Per una reale presa di coscienza

Certamente può spiacere, nel metodo adottato da Socci, il fatto che egli citi i versetti del Corano più violenti sulla guerra santa verso gli infedeli; “il Corano – si dirà, e giustamente – contiene anche appelli alla misericordia ed alla tolleranza”. Tuttavia occorre dire chiaramente che questi testi esistono, ed hanno grandissima influenza sul pensiero islamico. In altri termini, se è impossibile fondare un obbligo alla guerra santa basandosi sul Vangelo, quest’operazione risulta grandemente facilitata se si prende il Corano come scritto ispirato.
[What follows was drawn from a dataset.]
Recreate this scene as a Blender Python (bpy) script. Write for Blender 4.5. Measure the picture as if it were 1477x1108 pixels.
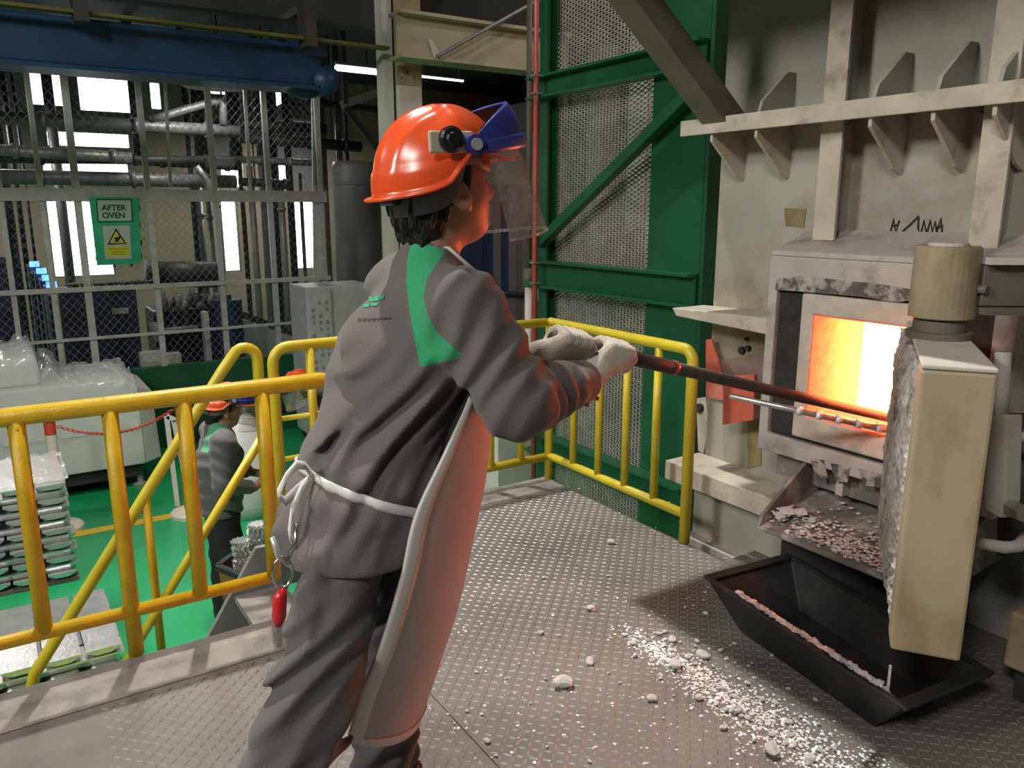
import bpy, bmesh, math, random
import numpy as np
from mathutils import Vector, Matrix
random.seed(7); rng = np.random.default_rng(7)
for o in list(bpy.data.objects): bpy.data.objects.remove(o)
scene = bpy.context.scene
COL = scene.collection

# ------------------------------------------------------------------ camera
IW, IH, FPX = 1477.0, 1108.0, 1150.0
YAW, PITCH, HC = math.radians(56.9), math.radians(12.4), 1.48
cam_d = bpy.data.cameras.new('camera'); cam = bpy.data.objects.new('camera', cam_d); COL.objects.link(cam)
cam_d.sensor_fit = 'HORIZONTAL'; cam_d.sensor_width = 36.0; cam_d.lens = 36.0*FPX/IW
cam_d.clip_start = 0.05; cam_d.clip_end = 200
FW = Vector((math.cos(YAW)*math.cos(PITCH), math.sin(YAW)*math.cos(PITCH), -math.sin(PITCH)))
RT = Vector((math.sin(YAW), -math.cos(YAW), 0)); UP = RT.cross(FW)
mw = Matrix((RT, UP, -FW)).transposed().to_4x4(); mw.translation = (0, 0, HC)
cam.matrix_world = mw; scene.camera = cam
def _ray(x, y): return RT*((x-IW/2)/FPX) - UP*((y-IH/2)/FPX) + FW
def onx(x, y, X): d = _ray(x, y); return Vector((0, 0, HC)) + d*(X/d.x)      # survey: sight line met with the plane X, Y or Z
def ony(x, y, Y): d = _ray(x, y); return Vector((0, 0, HC)) + d*(Y/d.y)
def onz(x, y, Z): d = _ray(x, y); return Vector((0, 0, HC)) + d*((Z-HC)/d.z)

# ------------------------------------------------------------------ world, exposure, lights
scene.view_settings.view_transform = 'Standard'; scene.view_settings.look = 'None'
scene.view_settings.exposure = 0.0; scene.view_settings.gamma = 1.0; scene.view_settings.use_curve_mapping = False
wd = bpy.data.worlds.new('world'); scene.world = wd; wd.use_nodes = True
bg = wd.node_tree.nodes['Background']; bg.inputs['Color'].default_value = (0.86, 0.93, 1.0, 1); bg.inputs['Strength'].default_value = 5.0
ROOF = 11.0
LAMPS = [  # roof lamp, then added fill lamps: x, y, z, watts, disc size
    (1.4, 5.6, 10.3, 98, 0.22),
    (-4.4, -1.6, 5.6, 250, 1.2),  # unseen fill added behind the camera to light the furnace face
    (-5.0, 2.6, 4.5, 265, 1.2),  # second added fill for the furnace face, out of view
    (2.6, 10.6, 2.9, 26, 0.8),  # this and the next two: added to brighten the plant behind the fence
    (-0.6, 13.0, 2.9, 80, 0.8),
    (4.7, 14.2, 2.9, 60, 0.8),
    (5.4, 4.9, 4.6, 30, 0.6),  # unseen fill lamp behind the tower mesh
    (0.7, 5.7, 3.3, 60, 0.5),  # added out of view to brighten the green floor and ingots
]

# ------------------------------------------------------------------ materials
def M(name, col, rough=.6, metal=0.0, var=0.0, vs=6.0, col2=None, c2s=3.0, c2lo=.5, c2hi=.65, bump=0.0, bs=60.0, emit=0.0, ecol=None, alpha=1.0, spec=.5, trans=0.0, stretch=None, sheen=0.0):
    m = bpy.data.materials.new(name); m.use_nodes = True
    nt = m.node_tree; N = nt.nodes; L = nt.links; b = N['Principled BSDF']
    b.inputs['Roughness'].default_value = rough; b.inputs['Metallic'].default_value = metal
    b.inputs['Specular IOR Level'].default_value = spec
    b.inputs['Alpha'].default_value = alpha; b.inputs['Transmission Weight'].default_value = trans
    if sheen: b.inputs['Sheen Weight'].default_value = sheen
    c = (*col, 1)
    tc = N.new('ShaderNodeTexCoord'); src = tc.outputs['Object']
    if stretch:
        mp = N.new('ShaderNodeMapping'); mp.inputs['Scale'].default_value = stretch; L.new(src, mp.inputs['Vector']); src = mp.outputs['Vector']
    out = None
    if col2 is not None:
        n = N.new('ShaderNodeTexNoise'); n.inputs['Scale'].default_value = c2s; n.inputs['Detail'].default_value = 7; n.inputs['Roughness'].default_value = .65; L.new(src, n.inputs['Vector'])
        mr = N.new('ShaderNodeMapRange'); mr.inputs['From Min'].default_value = c2lo; mr.inputs['From Max'].default_value = c2hi; L.new(n.outputs['Fac'], mr.inputs['Value'])
        mx = N.new('ShaderNodeMix'); mx.data_type = 'RGBA'; mx.inputs['A'].default_value = c; mx.inputs['B'].default_value = (*col2, 1)
        L.new(mr.outputs['Result'], mx.inputs['Factor']); out = mx.outputs['Result']
    if var:
        n = N.new('ShaderNodeTexNoise'); n.inputs['Scale'].default_value = vs; n.inputs['Detail'].default_value = 5; L.new(src, n.inputs['Vector'])
        mr = N.new('ShaderNodeMapRange'); mr.inputs['From Min'].default_value = .3; mr.inputs['From Max'].default_value = .7
        mr.inputs['To Min'].default_value = 1-var; mr.inputs['To Max'].default_value = 1+var; L.new(n.outputs['Fac'], mr.inputs['Value'])
        mx = N.new('ShaderNodeMix'); mx.data_type = 'RGBA'; mx.blend_type = 'MULTIPLY'; mx.inputs['Factor'].default_value = 1
        if out is None: mx.inputs['A'].default_value = c
        else: L.new(out, mx.inputs['A'])
        L.new(mr.outputs['Result'], mx.inputs['B']); out = mx.outputs['Result']
    if out is None: b.inputs['Base Color'].default_value = c
    else: L.new(out, b.inputs['Base Color'])
    if bump:
        n = N.new('ShaderNodeTexNoise'); n.inputs['Scale'].default_value = bs; n.inputs['Detail'].default_value = 4; L.new(src, n.inputs['Vector'])
        bp = N.new('ShaderNodeBump'); bp.inputs['Strength'].default_value = bump; bp.inputs['Distance'].default_value = .01
        L.new(n.outputs['Fac'], bp.inputs['Height']); L.new(bp.outputs['Normal'], b.inputs['Normal'])
    if emit:
        b.inputs['Emission Color'].default_value = (*(ecol or col), 1); b.inputs['Emission Strength'].default_value = emit
    return m

mt = {}
mt['yellow'] = M('yellow_paint', (.60, .40, .012), .38, var=.12, vs=14, col2=(.20, .11, .015), c2s=22, c2lo=.64, c2hi=.74, bump=.15, bs=120)
mt['yellow_r'] = M('yellow_paint_bright', (.62, .50, .03), .38, var=.1, vs=14, col2=(.24, .17, .02), c2s=22, c2lo=.66, c2hi=.76)
mt['plate'] = M('dusty_checker_plate', (.175, .163, .150), .62, metal=.15, var=.16, vs=2.3, col2=(.10, .094, .088), c2s=1.7, c2lo=.50, c2hi=.72, bump=.25, bs=220)
mt['lug'] = M('worn_lug_tops', (.25, .24, .225), .45, metal=.3, var=.15, vs=3, col2=(.17, .16, .15), c2s=2.1, c2lo=.46, c2hi=.68)
mt['kerb'] = M('dusty_edge_plate', (.25, .235, .215), .75, var=.2, vs=9, col2=(.13, .12, .11), c2s=5, c2lo=.5, c2hi=.7, bump=.3, bs=150)
mt['greenfloor'] = M('green_epoxy_floor', (.012, .30, .105), .28, var=.10, vs=1.2, col2=(.02, .36, .15), c2s=.9, c2lo=.45, c2hi=.7)
mt['floorline'] = M('yellow_floor_paint', (.62, .42, .02), .5, var=.1)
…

In ogni caso da un lato il problema della compatibilità dell’islam con il sistema democratico è gravissimo, dall’altro si leva sempre più alta la voce dei cristiani oppressi, torturati ed uccisi in moltissimi paesi musulmani. E tutto questo purtroppo accade, ancora una volta, senza suscitare alcuna reazione da parte di molte organizzazioni cristiane, che, in nome di un malinteso dialogo, finiscono per non rendersi conto del pericolo ormai sovrastante. La documentazione addotta da Socci su questo argomento è davvero impressionante, non tanto sul problema delle stragi contro i cristiani (il caso del Sudan, su cui vengono addotte testimonianze raccapriccianti è gravissimo e purtroppo non isolato), quanto sull’atteggiamento irenistico, irrealista e pavido che molte élites cristiane – ed anche le organizzazioni internazionali – assumono quando si toccano questi fatti.
Semen est sanguis Christianorum – “il sangue dei cristiani è seme di nuovi cristiani”, diceva uno scrittore antico. Il martirio, che la tradizione antica considerava la “via facile” a confronto con la rude ascesi monastica, non spaventa dunque il cristiano. Il parlare dei martiri del XX secolo non è perciò fonte di disperazione, ma anzi di speranza: testimonia la vitalità di quella fede nata da un Uomo torturato ed ucciso perché testimoniava il suo rapporto con il Padre. Raccontare dei martiri è dunque un modo molto efficace per riprendere le ragioni della nostra fede. Se infatti a noi cristiani d’occidente è risparmiata la testimonianza del sangue, almeno per il momento, ciò accade perché noi possiamo trarre dalla testimonianza dei fratelli che soffrono un motivo in più per apprezzare quella fede che abbiamo ricevuto con il Battesimo e che è troppo spesso solo un dato sociologico. Il martirio dei fratelli è dunque un dono grande che lo Spirito ci fa.